No doomer

So, I’ve been relatively quiet about current sociopolitical events in the US (at least, more than usual); mostly because I don’t have a lot of great insights on what to do to fix things.

My shtick for years has been ‘authoritarian fundamentalists have specific goals and have been working consistently towards them on multiple fronts for multiple generations; they should be taken seriously as a meaningful threat to human freedom.’ And, well, yup.

It’s a difficult moment, emotionally and psychologically. I was raised in authoritarian fundamentalism, and transitioned smoothly into right-wing politics. I participated willingly and enthusiastically in grass-roots efforts to advance their goals.

In time — through the process of evangelizing the movement’s ideals and mission — I cam to realize those goals were actually pretty monstrous. I spent the next decade or two extracting myself from it, building a life outside its reach, and trying to undo what harm I could.

The hardest thing to discover about the world “outside” was that it is not engaged in a concerted campaign to stop fundamentalists. The world outside barely even believes that fundamentalist authoritarians actually exist, and when confronted with them insists they’re anomolies.

Control of the Supreme Court was not their goal, just a tactic they prioritized after realizing its importance in the cultural conflicts of the 60s and 70s. They identified it as one of many angles to attack in order to affect cultural change, and kept at it for half a century.

That tactic is now delivering, and will continue to deliver for some time. Teacher-led prayer is back in schools; government agencies no longer have the power to regulate; abortion is no longer protected; simply not being straight is explicitly next on the list.
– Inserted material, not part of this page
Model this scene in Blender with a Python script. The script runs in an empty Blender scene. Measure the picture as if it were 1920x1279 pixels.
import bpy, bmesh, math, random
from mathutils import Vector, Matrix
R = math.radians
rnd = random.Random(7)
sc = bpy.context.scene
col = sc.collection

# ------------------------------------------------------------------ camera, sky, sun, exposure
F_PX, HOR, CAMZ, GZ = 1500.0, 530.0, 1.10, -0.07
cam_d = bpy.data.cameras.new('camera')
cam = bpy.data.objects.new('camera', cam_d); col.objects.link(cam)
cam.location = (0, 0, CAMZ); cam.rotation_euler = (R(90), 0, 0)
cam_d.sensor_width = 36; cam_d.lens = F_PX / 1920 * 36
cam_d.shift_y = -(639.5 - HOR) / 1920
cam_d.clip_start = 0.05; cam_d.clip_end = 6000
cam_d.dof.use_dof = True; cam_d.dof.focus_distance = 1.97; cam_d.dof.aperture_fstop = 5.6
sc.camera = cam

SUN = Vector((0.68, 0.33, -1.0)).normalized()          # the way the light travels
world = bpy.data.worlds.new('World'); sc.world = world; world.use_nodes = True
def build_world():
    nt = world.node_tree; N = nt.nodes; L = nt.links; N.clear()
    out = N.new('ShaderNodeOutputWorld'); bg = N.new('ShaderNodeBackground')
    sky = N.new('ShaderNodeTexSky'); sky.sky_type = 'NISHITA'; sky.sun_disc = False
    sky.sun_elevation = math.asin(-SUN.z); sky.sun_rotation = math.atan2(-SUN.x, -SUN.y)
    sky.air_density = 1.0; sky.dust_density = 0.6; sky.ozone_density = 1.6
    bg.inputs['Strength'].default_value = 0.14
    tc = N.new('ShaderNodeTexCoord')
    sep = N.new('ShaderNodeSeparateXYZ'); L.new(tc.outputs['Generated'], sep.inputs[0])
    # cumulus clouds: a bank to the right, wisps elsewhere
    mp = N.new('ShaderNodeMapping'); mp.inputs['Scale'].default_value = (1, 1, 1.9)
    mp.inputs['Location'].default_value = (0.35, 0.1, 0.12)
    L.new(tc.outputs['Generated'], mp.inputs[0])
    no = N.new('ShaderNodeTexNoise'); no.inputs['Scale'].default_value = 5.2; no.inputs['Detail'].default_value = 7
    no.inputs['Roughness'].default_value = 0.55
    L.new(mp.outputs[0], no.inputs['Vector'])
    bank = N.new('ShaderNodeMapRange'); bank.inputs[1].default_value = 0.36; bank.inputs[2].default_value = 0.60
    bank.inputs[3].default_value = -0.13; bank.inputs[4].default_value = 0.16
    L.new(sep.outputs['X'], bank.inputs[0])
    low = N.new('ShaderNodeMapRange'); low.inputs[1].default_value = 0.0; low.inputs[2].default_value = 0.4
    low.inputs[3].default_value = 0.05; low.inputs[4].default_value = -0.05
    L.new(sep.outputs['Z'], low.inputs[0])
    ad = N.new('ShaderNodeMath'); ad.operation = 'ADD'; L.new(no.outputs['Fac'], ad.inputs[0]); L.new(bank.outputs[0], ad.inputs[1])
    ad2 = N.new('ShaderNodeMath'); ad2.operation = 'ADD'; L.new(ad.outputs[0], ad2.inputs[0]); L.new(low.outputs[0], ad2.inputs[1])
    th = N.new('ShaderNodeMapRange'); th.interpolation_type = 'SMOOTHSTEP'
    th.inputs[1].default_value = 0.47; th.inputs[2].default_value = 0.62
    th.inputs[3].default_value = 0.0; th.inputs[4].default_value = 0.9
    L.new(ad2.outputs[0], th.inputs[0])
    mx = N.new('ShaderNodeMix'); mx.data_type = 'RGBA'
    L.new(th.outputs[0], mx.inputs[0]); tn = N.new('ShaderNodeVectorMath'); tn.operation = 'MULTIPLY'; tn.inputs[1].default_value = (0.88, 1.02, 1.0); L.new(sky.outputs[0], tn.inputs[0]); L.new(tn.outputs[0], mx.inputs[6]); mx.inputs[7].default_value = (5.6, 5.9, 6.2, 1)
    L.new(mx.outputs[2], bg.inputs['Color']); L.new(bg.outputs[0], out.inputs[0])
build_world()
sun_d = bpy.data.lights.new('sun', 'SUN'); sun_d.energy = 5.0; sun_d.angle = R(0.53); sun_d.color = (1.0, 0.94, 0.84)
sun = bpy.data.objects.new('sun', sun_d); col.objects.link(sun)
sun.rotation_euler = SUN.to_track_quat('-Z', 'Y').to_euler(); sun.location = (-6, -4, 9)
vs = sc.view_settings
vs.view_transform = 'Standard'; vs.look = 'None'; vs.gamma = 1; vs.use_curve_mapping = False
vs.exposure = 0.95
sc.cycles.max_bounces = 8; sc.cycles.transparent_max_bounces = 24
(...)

There is no One Simple Trick or protest or vote that will alter that fact. Even if the Democratic Party was willing to oppose them in any meaningful way, it is irrelevant to the movement’s plans for the time being: they were created specifically to end-run around voting.

That isn’t to say that voting is irrelevant; just that it is not going to change what is happening right now. More Democrats will not change it. More protests will not change it. Appealing to a restoration of norms will not change it; those norms are dead history now.

I’m trying not to be a doomer, here: I hope that what I’m saying isn’t a trigger for despair.

Listen to, and read people who have worked and walked through similar times. Black abolitionists, reproductive health and AIDS activists, labor organizers…

Figure out the world and the society you need and want and work iteratively towards it, whether that is how you treat yourself, what you do for others around you, who you vote for, what you say publicly, what you dedicate your time to.